From the Pompidou Center in Paris to the Lloyds Building in London, there's always been a strong utopian theme in Rogers's public buildings, a fresh wind of openness and transparency. And like many of us, he felt that airports had become places to loathe rather than love, and a suitable target for vigorous deconstruction. At Barajas he got the chance to do just that.

To use a British term of visceral approbation, I was gob-smacked when I flew in from London. In a sense, Barajas is already airborne. It sits on a plateau two thousand feet above sea level, and this altitude, along with the pale hills that surround the airport, produces a light of sharp brilliance.

Terminal 4, the core of Barajas, is more than five million square feet in area. There are three levels aboveground and three below. Rogers wanted daylight from the roof to flood the top three floors. He did this by creating what he calls canyons—uninterrupted breaks in the structure from roof to ground level. Across the canyons, bridges connect the areas used for check-in, security, and boarding. "I wanted to get the spirit of travel back, the romance of those wonderful, lofty railway stations where you would set off for places like Istanbul," Rogers told me. "That was part of the concept of a large roof—most of all, we wanted to get the light in."

What made the most impact, though, as I moved happily through this vastness, was the novelty of the roof itself, which undulates like an arrested wave and is finished with planks of bamboo. Few people know, however, that the bamboo nearly had to be abandoned. Trial samples failed fireproofing tests. Only when a German fabricator found a way to laminate bamboo like plywood, using a flame-suppressing glue, was it cleared for use. Now, light filters between the bamboo planks and is focused through large portholes, suffusing everything in the space with a sort of weightlessness.

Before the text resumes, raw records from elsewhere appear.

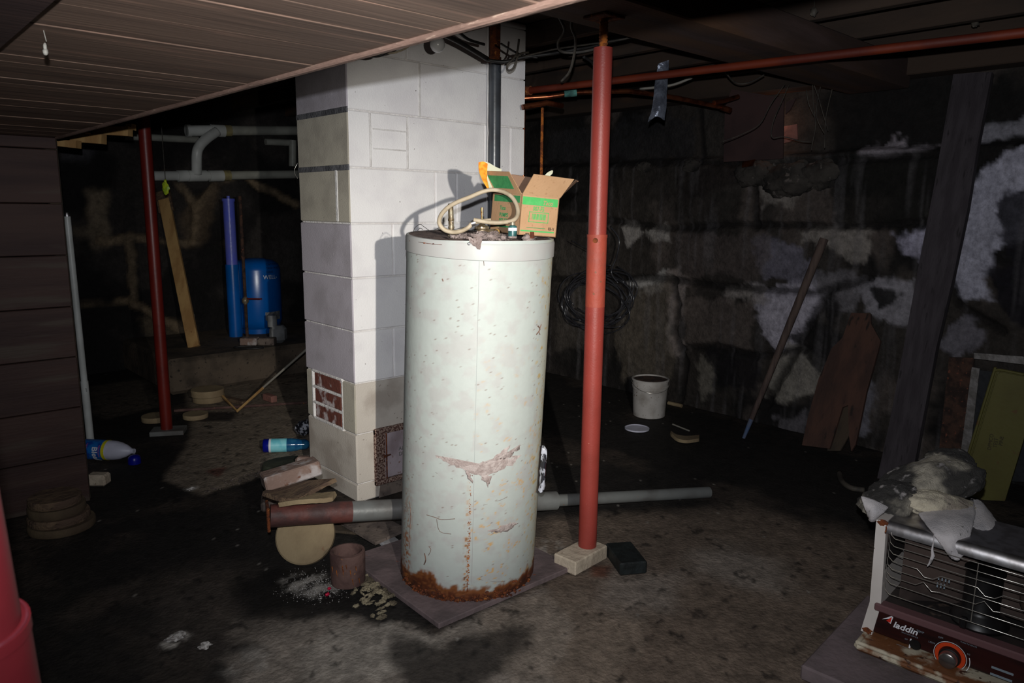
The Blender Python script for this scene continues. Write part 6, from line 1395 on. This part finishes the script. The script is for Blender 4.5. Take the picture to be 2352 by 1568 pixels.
b = MB(); b.loft([[P(2110, 1180, 2.36), P(2150, 1165, 2.40), P(2190, 1155, 2.44), P(2235, 1148, 2.46)], [P(2125, 1202, 2.30), P(2155, 1195, 2.29), P(2190, 1190, 2.30), P(2240, 1180, 2.34)], [P(2142, 1222, 2.25), P(2165, 1228, 2.23), P(2195, 1225, 2.22), P(2232, 1212, 2.26)], [P(2160, 1246, 2.23), P(2180, 1250, 2.21), P(2200, 1250, 2.21), P(2224, 1240, 2.23)], [P(2176, 1268, 2.22), P(2190, 1276, 2.20), P(2204, 1276, 2.20), P(2216, 1262, 2.21)], [P(2186, 1280, 2.21), P(2194, 1285, 2.20), P(2200, 1285, 2.20), P(2210, 1276, 2.20)]], .007, 6, .0008, seed=1)
b.build('hanging_fold', M['rag'], rg, smooth=180)
b = MB(); b.loft([[P(2230, 1146, 2.47), P(2250, 1150, 2.46), P(2262, 1165, 2.45)], [P(2232, 1180, 2.38), P(2258, 1175, 2.38), P(2282, 1190, 2.38)], [P(2230, 1215, 2.30), P(2262, 1212, 2.29), P(2300, 1222, 2.30)], [P(2228, 1238, 2.27), P(2266, 1242, 2.26), P(2314, 1244, 2.26)]], .009, 6, .0012, seed=2)
b.build('side_fold', M['rag'], rg, smooth=180)
rn = random.Random(3); b = MB()
for i in range(60):
    t = i/59; q = P(2228+t*86, 1240+rn.uniform(-2, 6), 2.262); b.tube([q, q-Z3*rn.uniform(.004, .014)+HR*rn.uniform(-.004, .004)], [.0012, .0004], 4)
b.build('frayed_edge', M['rag'], rg)
b = MB(); b.tube([P(2146, 1225, 2.24), P(2144, 1245, 2.22), P(2141, 1262, 2.21), P(2143, 1275, 2.21), P(2137, 1290, 2.21), P(2130, 1300, 2.21)], [.0015, .0012, .003, .0055, .004, .0012], 8); b.tube([P(2270, 1245, 2.25), P(2266, 1262, 2.23), P(2273, 1268, 2.23)], .0014, 6, sub=3)
b.build('loose_thread', M['rag'], rg, smooth=60)

for o in bpy.data.objects:
    if '_o' in o: del o['_o']
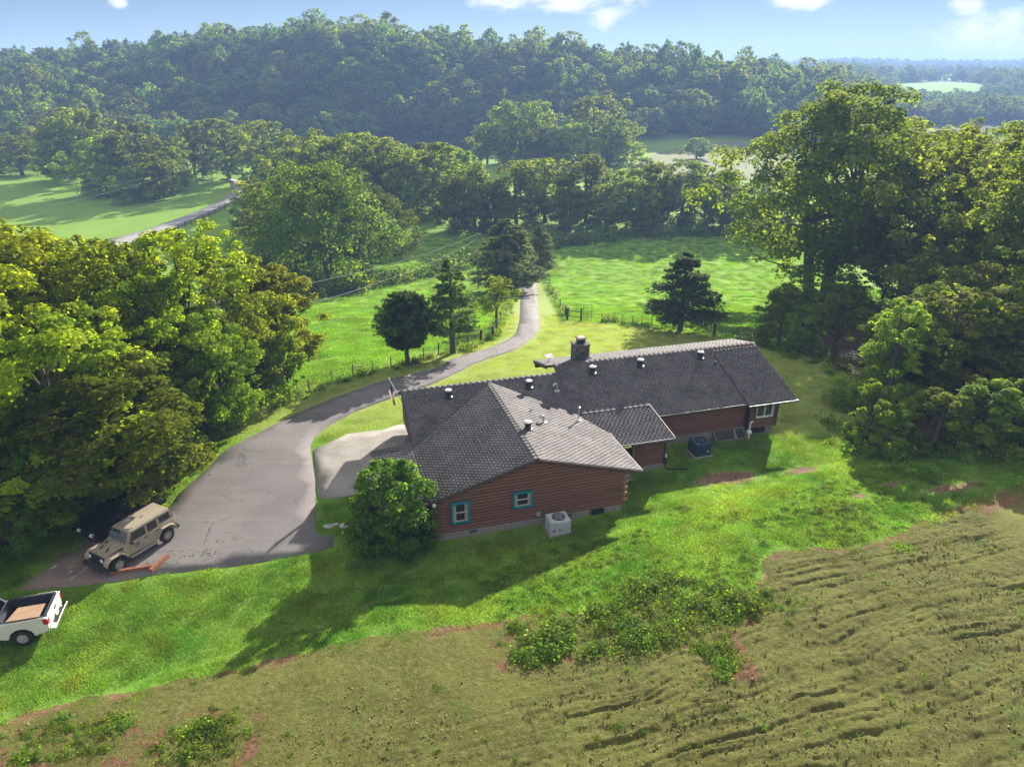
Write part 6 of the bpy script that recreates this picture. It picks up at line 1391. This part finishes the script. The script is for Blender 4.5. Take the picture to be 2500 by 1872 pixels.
for i, poly in enumerate(WEEDPX):
    q = in_poly_pts(poly, [13, 14, 11, 8, 7, 6, 6, 4, 8, 7, 5][i]); wp_.append(q)
    hi_ = [1.0, .9, .8, .7, .6, .5, .5, .4, .7, .7, .4][i]; ws_.append(np.clip(rg.uniform(.35, 1.0, len(q))+1.1*vnoise(q[:, 0], q[:, 1], 1.6, 83)+.7*vnoise(q[:, 0], q[:, 1], .7, 84), .2, 1.7)*hi_)
lone = rg.uniform((-20, 17.5), (24, 31), (520, 2)); lone = lone[(seg_sd(lone, DIRT) > .1) & (vnoise(lone[:, 0], lone[:, 1], 3.0, 90)+.3*vnoise(lone[:, 0], lone[:, 1], .8, 91) > .10)]
wp_.append(lone); ws_.append(rg.uniform(.15, .5, len(lone)))
lush = rg.uniform((-2, 24.5), (27, 39.5), (2600, 2)); s_ = seg_sd(lush, DIRT); lush = lush[(s_ < -.3) & (s_ > -7) & (.45*lush[:, 0]-.9*lush[:, 1] > -28.4) & (vnoise(lush[:, 0], lush[:, 1], 2.4, 92)+.4*vnoise(lush[:, 0], lush[:, 1], .7, 93) > .02)]
lush = lush[allowed(lush, .6)]
wp_.append(lush); ws_.append(rg.uniform(.25, .62, len(lush)))
P = np.concatenate(wp_); S = np.concatenate(ws_); n = len(P)
gn_scatter('ground_weeds', np.c_[P, terrain(P[:, 0], P[:, 1])+.0], np.c_[rg.normal(0, .12, (n, 2)), rg.uniform(0, 6.28, n)], np.c_[S, S, S*rg.uniform(.5, .9, n)], rg.integers(0, 5, n), cl, 'leafy weeds and brambles in patches on the bare slope and rough grass')
fl_ = []
for pp_ in (LPOST, RPOST, RPOST2, RPOST3):
    q = smooth_line(pp_, .5); m = rg.random(len(q)) < .8; q = q[m]+rg.normal(0, .28, (m.sum(), 2)); fl_.append(q); fl_.append(q+rg.normal(0, .4, q.shape))
P = np.concatenate(fl_); n = len(P); S = rg.uniform(.4, 1.5, n)*(1+1.2*(vnoise(P[:, 0], P[:, 1], 4, 95)))
gn_scatter('fence_weeds', np.c_[P, terrain(P[:, 0], P[:, 1])], np.c_[np.zeros((n, 2)), rg.uniform(0, 6.28, n)], np.c_[S, S, S*1.3], rg.integers(0, 5, n), cl, 'tall weeds growing along the wire fences')
# undergrowth at the foot of the woods
ug = []
for poly in (WOODS_L, WOODS_R):
    q = smooth_line(poly, .9, True); ug.append(q+rg.normal(0, .9, q.shape))
q = np.concatenate(ug); q = q[(seg_sd(q, drv_poly) < -1.2) & (q[:, 1] > 30)]; q = q[~((q[:, 0] > -26.5) & (q[:, 0] < -18) & (q[:, 1] < 41))]; n = len(q); S = rg.uniform(1.0, 2.6, n)
gn_scatter('undergrowth', np.c_[q, terrain(q[:, 0], q[:, 1])], np.c_[np.zeros((n, 2)), rg.uniform(0, 6.28, n)], np.c_[S, S, S], rg.integers(0, 5, n), cl, 'leafy undergrowth along the feet of the near woods')
# brushy bank along the edge of the field, in front of the valley woods
ed = smooth_line([(-46, 112), (-38, 112), (-30, 116), (-22, 130), (-12, 142), (-4, 152), (10, 163), (24, 172), (45, 178), (70, 180), (95, 182)], 1.6); q = np.concatenate([ed+rg.normal(0, 1.5, ed.shape) for _ in range(3)]); n = len(q); S = rg.uniform(2.5, 6.5, n)
gn_scatter('field_brush', np.c_[q, terrain(q[:, 0], q[:, 1])], np.c_[np.zeros((n, 2)), rg.uniform(0, 6.28, n)], np.c_[S, S, S], rg.integers(0, 5, n), [(m_, tuple(np.array(c)*.75)) for m_, c in cl], 'brushy undergrowth along the far edge of the pastures')
# clods and stones on the bare slope
def rock(seed):
    rng = np.random.default_rng(seed); bm = bmesh.new(); bmesh.ops.create_icosphere(bm, subdivisions=1, radius=1)
    for v in bm.verts: v.co *= rng.uniform(.7, 1.15); v.co.z *= .6
    me = bpy.data.meshes.new('clod'); bm.to_mesh(me); bm.free(); me.materials.append(dm2); return me
dm2 = simple('soil_clod', DIRT_C, DIRT_A, 3, .95, .5, 30, rnd=.3)
q = rg.uniform((-20, 15), (25, 32), (42000, 2)); q = q[(seg_sd(q, DIRT) > .3) & (vnoise(q[:, 0], q[:, 1], 4, 97)+.6*(q[:, 0]/40)-.02*(q[:, 1]-20)+rg.normal(0, .25, len(q)) > .15)]; n = len(q); S = .012+.05*rg.random(n)**4
gn_scatter('soil_clods', np.c_[q, terrain(q[:, 0], q[:, 1])+.01], rg.uniform(0, 6.28, (n, 3)), np.c_[S*1.3, S, S], rg.integers(0, 3, n), [(rock(i), (.5, .5, .5)) for i in range(3)], 'clods and small stones scattered on the bare slope')
# fallen leaves in little drifts on the asphalt
q = np.concatenate([rg.normal(c, s, (k_, 2)) for c, s, k_ in (((-17.2, 32.0), (.9, .25), 60), ((-18.3, 31.2), (.5, .3), 40), ((-15.9, 33.3), (.5, .5), 30), ((-12.2, 40.5), (.15, 2.2), 60), ((-18, 34), (3, 2), 40), ((-8.5, 56), (1.5, .3), 20))]); n = len(q); S = rg.uniform(.3, .8, n)
lv = MB(); lv.add([(-.09, 0, 0), (0, -.05, .02), (.09, 0, 0), (0, .05, .02)], [(0, 1, 2, 3)]); lvm = lv.mesh('fallen_leaf', simple('fallen_leaf', (.24, .26, .04), (.17, .21, .035), 5, .8))
gn_scatter('fallen_leaves', np.c_[q, terrain(q[:, 0], q[:, 1])+.06], np.c_[rg.normal(0, .3, (n, 2)), rg.uniform(0, 6.28, n)], np.c_[S, S, S], np.zeros(n), [(lvm, (.3, .25, .05))], 'yellow fallen leaves drifted on the asphalt and concrete')

# ------------------------------------------------------------------ haze
hm, t, o = newmat('haze_air'); vol = t.nodes.new('ShaderNodeVolumePrincipled')
vol.inputs['Color'].default_value = (*HAZE_COL, 1); vol.inputs['Density'].default_value = HAZE_DENSITY; vol.inputs['Anisotropy'].default_value = HAZE_ANISO
t.links.new(vol.outputs[0], o.inputs['Volume'])
b = MB(); b.box(-3000, 3000, -200, 4600, float(PZ.min())-1.5, 92); hz = b.build('haze', hm, None)
tag(hz, 'thin blue morning haze filling the valley', None, None, 'stuff')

Barajas was completed within six years of being conceived. "Arguably," said Rogers, "in the way it was run and delivered, the most exciting job of my life." The architect, who was born in Italy, is a devoted foodie—his wife, Ruth, created the swish River Café (and wrote the cookbooks featuring its refined Italian cuisine), which is conveniently next to his offices. "I'm a great believer in food as a good way of sparking ideas. In Spain we ate very well, we drank, we went out at night, but they get the work done."

In contrast, his new British Airways Terminal 5 at Heathrow, which opens this spring, took twenty years to build. What architects call the "client body" was 450 people strong in London, every one of them with an opinion; in Madrid, it was 20.